_PROBLEM_
Give back exactly the lines from the beginning of the listing below to the line holding "nt.nodes.clear()", both ends included; the pictures stay out.
——————
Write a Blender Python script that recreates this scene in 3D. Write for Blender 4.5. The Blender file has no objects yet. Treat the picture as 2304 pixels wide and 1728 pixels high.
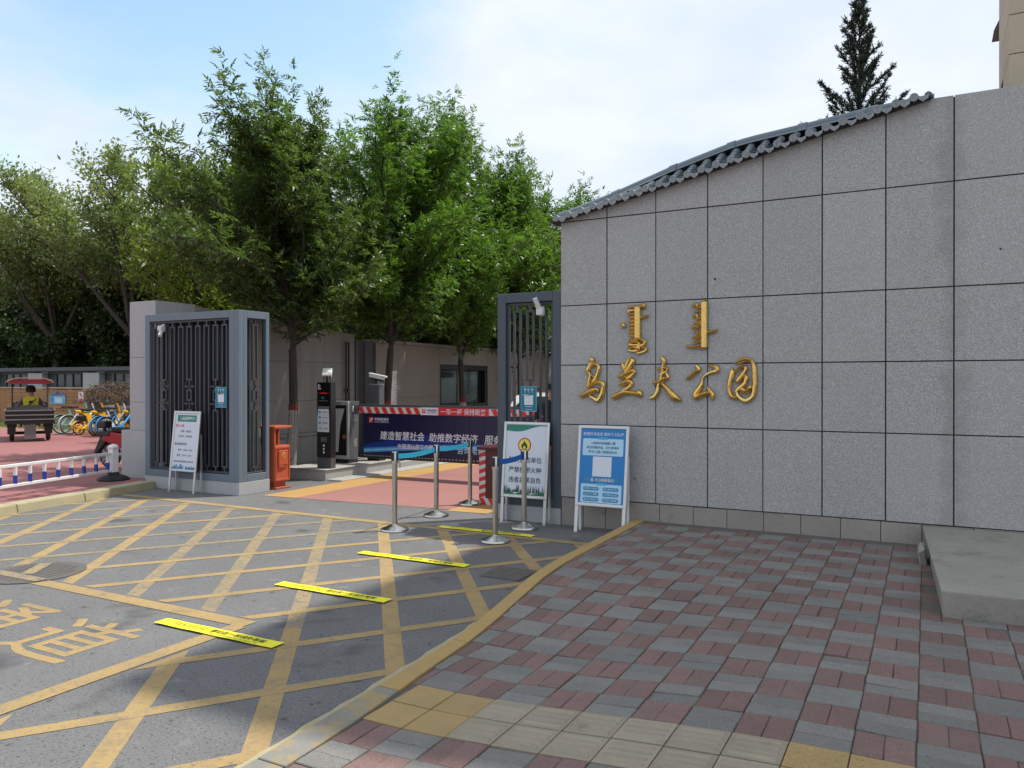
import bpy, bmesh, math, random
import numpy as np
from mathutils import Vector, Matrix, Euler
S = bpy.context.scene
C = S.collection
R = math.radians
random.seed(7)
rng = np.random.default_rng(11)

# ------------------------------------------------------------------ camera
# world frame: x runs along the name wall, y goes away behind it, z up; road surface is z = 0
cam = bpy.data.cameras.new('camera')
cam.sensor_width = 36.0
cam.lens = 1750 / 2304 * 36.0
cam.clip_start = 0.05
cam.clip_end = 2000
camo = bpy.data.objects.new('camera', cam)
C.objects.link(camo)
camo.location = (0, 0, 1.77)
camo.rotation_euler = (R(90 - 0.131), 0, R(28.1))
S.camera = camo

# ------------------------------------------------------------------ sky and sun
SUN = Vector((0.308, 0.312, 0.899)).normalized()
w = bpy.data.worlds.new('World')
S.world = w
w.use_nodes = True
nt = w.node_tree
nt.nodes.clear()


def wn(t, **k):
    n = nt.nodes.new(t)
    for a, b in k.items():
        setattr(n, a, b)
    return n


sky = wn('ShaderNodeTexSky', sky_type='NISHITA')
sky.sun_disc = False
sky.sun_elevation = math.asin(SUN.z)
sky.sun_rotation = math.atan2(SUN.x, SUN.y)
sky.air_density = 1.0
sky.dust_density = 1.5
tc = wn('ShaderNodeTexCoord')
sep = wn('ShaderNodeSeparateXYZ')
nt.links.new(tc.outputs['Generated'], sep.inputs[0])


def wmath(op, a, b=None):
    n = wn('ShaderNodeMath', operation=op)
    for i, v in enumerate((a, b)):
        if v is None:
            continue
        if isinstance(v, (int, float)):
            n.inputs[i].default_value = v
        else:
            nt.links.new(v, n.inputs[i])
    return n.outputs[0]


zz = wmath('ADD', wmath('MAXIMUM', sep.outputs[2], 0.0), 0.22)
comb = wn('ShaderNodeCombineXYZ')
nt.links.new(wmath('DIVIDE', sep.outputs[0], zz), comb.inputs[0])
nt.links.new(wmath('DIVIDE', sep.outputs[1], zz), comb.inputs[1])
noi = wn('ShaderNodeTexNoise')
noi.inputs['Scale'].default_value = 1.25
noi.inputs['Detail'].default_value = 9
noi.inputs['Roughness'].default_value = 0.58
noi.inputs['Distortion'].default_value = 0.35
nt.links.new(comb.outputs[0], noi.inputs['Vector'])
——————
_TASK SOLUTION_
Write a Blender Python script that recreates this scene in 3D. Write for Blender 4.5. The Blender file has no objects yet. Treat the picture as 2304 pixels wide and 1728 pixels high.
import bpy, bmesh, math, random
import numpy as np
from mathutils import Vector, Matrix, Euler
S = bpy.context.scene
C = S.collection
R = math.radians
random.seed(7)
rng = np.random.default_rng(11)

# ------------------------------------------------------------------ camera
# world frame: x runs along the name wall, y goes away behind it, z up; road surface is z = 0
cam = bpy.data.cameras.new('camera')
cam.sensor_width = 36.0
cam.lens = 1750 / 2304 * 36.0
cam.clip_start = 0.05
cam.clip_end = 2000
camo = bpy.data.objects.new('camera', cam)
C.objects.link(camo)
camo.location = (0, 0, 1.77)
camo.rotation_euler = (R(90 - 0.131), 0, R(28.1))
S.camera = camo

# ------------------------------------------------------------------ sky and sun
SUN = Vector((0.308, 0.312, 0.899)).normalized()
w = bpy.data.worlds.new('World')
S.world = w
w.use_nodes = True
nt = w.node_tree
nt.nodes.clear()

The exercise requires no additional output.